A group of girls posing for a yearbook photo
School photo from 1957 of the author, middle row, second from left. Courtesy of Sidra DeKoven Ezrahi

We know that it only takes one psychopath to shatter the lives of dozens — hundreds — of individuals and families forever. And we also know how endangered the public sphere is in America today: endangered by the culture warriors who would desecrate the memory of all the Miss Boyés by removing Toni Morrison and Art Spiegelman from public libraries and school curricula. Radical mobs such as those who wrought havoc on the U.S. Capitol on Jan. 6, 2021, are still out there, armed to the teeth, living in the hate-filled blogosphere and inimical to all we hold sacred. 

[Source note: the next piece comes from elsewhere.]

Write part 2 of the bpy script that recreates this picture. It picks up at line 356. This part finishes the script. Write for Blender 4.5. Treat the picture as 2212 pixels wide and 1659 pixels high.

The gut-punch that is the body’s response to trauma will, of course, settle into something else for those not directly affected: a lingering sense of malaise and a sudden jolt when the scene reasserts itself in the unprotected subconscious. Emily Dickinson knew about this in the confines of her quiet Amherst home:

After great pain, a formal feeling comes –
The Nerves sit ceremonious, like Tombs –
The stiff Heart questions ‘was it He, that bore,’
And ‘Yesterday, or Centuries before’? …

This is the Hour of Lead–
Remembered, if outlived,
As Freezing persons, recollect the Snow–
First–Chill–then Stupor–then the letting go–

The reference to Jesus in lines 3 and 4 comes to me through a diaphanous veil of desire. Being Jewish often limits my access to such objects of comfort. But, having lived most of my adult life in Jerusalem, where the three great monotheistic religions coexist without really seeing or acknowledging each other, I am acutely aware of the dangers of religious hermeticism. And, indeed, the world that incubated me had a wider embrace.

So: in the spirit of Emily Dickinson, of Miss Boyé, Mr. Burkard, and of Irina and Kevin McCarthy, the couple killed on July Fourth while saving their 2-year-old son, Aiden, I pledge allegiance to this great, wounded nation and to all its Highland Parks.